Johnnie Walker and Guinness giant Diageo said on Monday it plans to cut costs by $500 million and make “appropriate and selective disposals” as the group prepares for US trade tariffs.
Diageo said it currently estimates the “unmitigated impact” of US tariffs will be $150 million on an annualised basis.
Diageo’s other brands include Crown Royal, J&B and Buchanan’s whiskies, Smirnoff and Ketel One vodkas, Captain Morgan, Baileys, Don Julio and Tanqueray.
The world’s biggest spirits maker reiterated its guidance for the full year and said it expects sales growth to improve in the second half.

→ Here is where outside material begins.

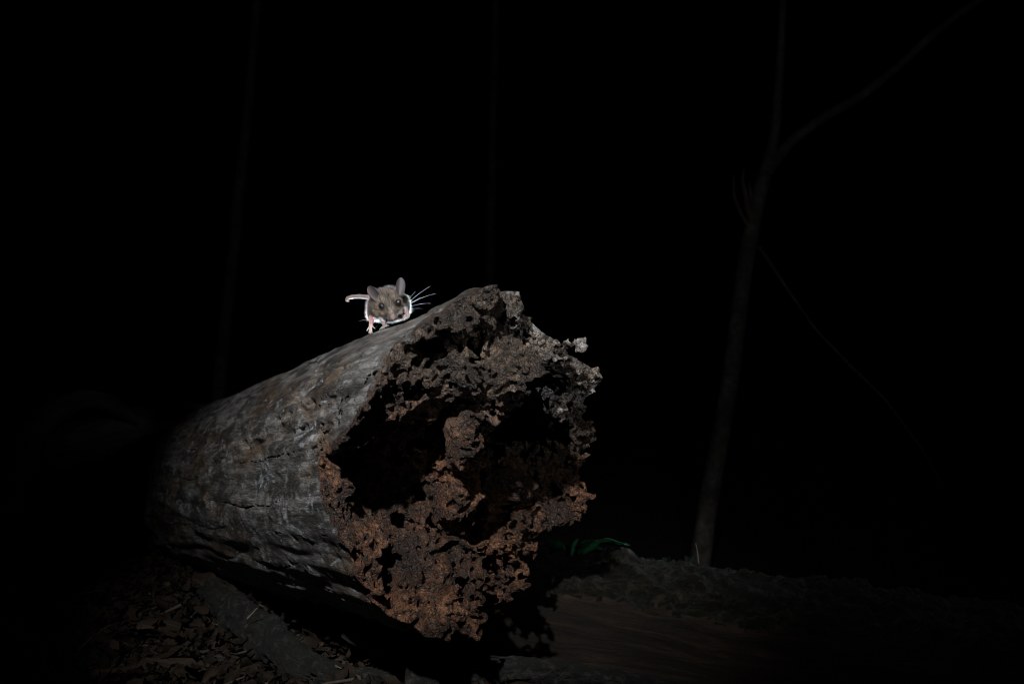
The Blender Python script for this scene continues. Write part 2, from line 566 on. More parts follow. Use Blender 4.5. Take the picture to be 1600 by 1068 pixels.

In a fiscal Q3 trading statement Diageo said reported net sales for the third quarter increased by 2.9% to $4.4 billion “with positive organic growth partially offset by unfavourable foreign exchange and disposals.”

Diageo CEO Debra Crew
Diageo said: “Assuming the current 10% tariff remains on both UK and European imports into the US, that Mexican and Canadian spirits imports into the US remain exempt under USMCA, and that there are no other changes to tariffs, the unmitigated impact of these tariffs is estimated to be c.$150m on an annualised basis.
“Tariffs between the US and China do not have a material impact on our business. We expect that given the actions that we have in place already, before any pricing, we will be able to mitigate around half of this impact on operating profit on an ongoing basis.
“Looking ahead, we will continue to work on measures to mitigate this impact further. Our long track record of managing international tariffs gives us confidence in our ability to navigate this successfully. The expected impact in fiscal 25 and fiscal 26 is included in our guidance.”
Diageo CEO Debra Crew said: “In the third quarter we delivered strong organic net sales growth and are on track to deliver on our guidance of sequential improvement in organic net sales performance in the second half of fiscal 25.
“We also reiterated our organic operating profit outlook for fiscal 25, including the impact of tariffs based on what we know at this time. We continue to believe in the attractive long-term fundamentals of our industry and in our ability to outperform the market.
“We view the near-term industry pressure as largely macro-economic driven, with continued uncertainty impacting both the timing and pace of recovery.
“Consistent with our strategic priorities and our focus on what we can manage and control, we are introducing the first phase of our Accelerate programme. This sets out clear near-term cash delivery targets and a disciplined approach to operational excellence and cost efficiency.
“It will strengthen Diageo by increasing our effectiveness, agility, and resilience. It will also ensure that we are well-positioned to deliver sustainable, consistent performance while maximising shareholder returns; even if current trading conditions persist.
“We look forward to sharing more detail on Accelerate with our full year results in August.”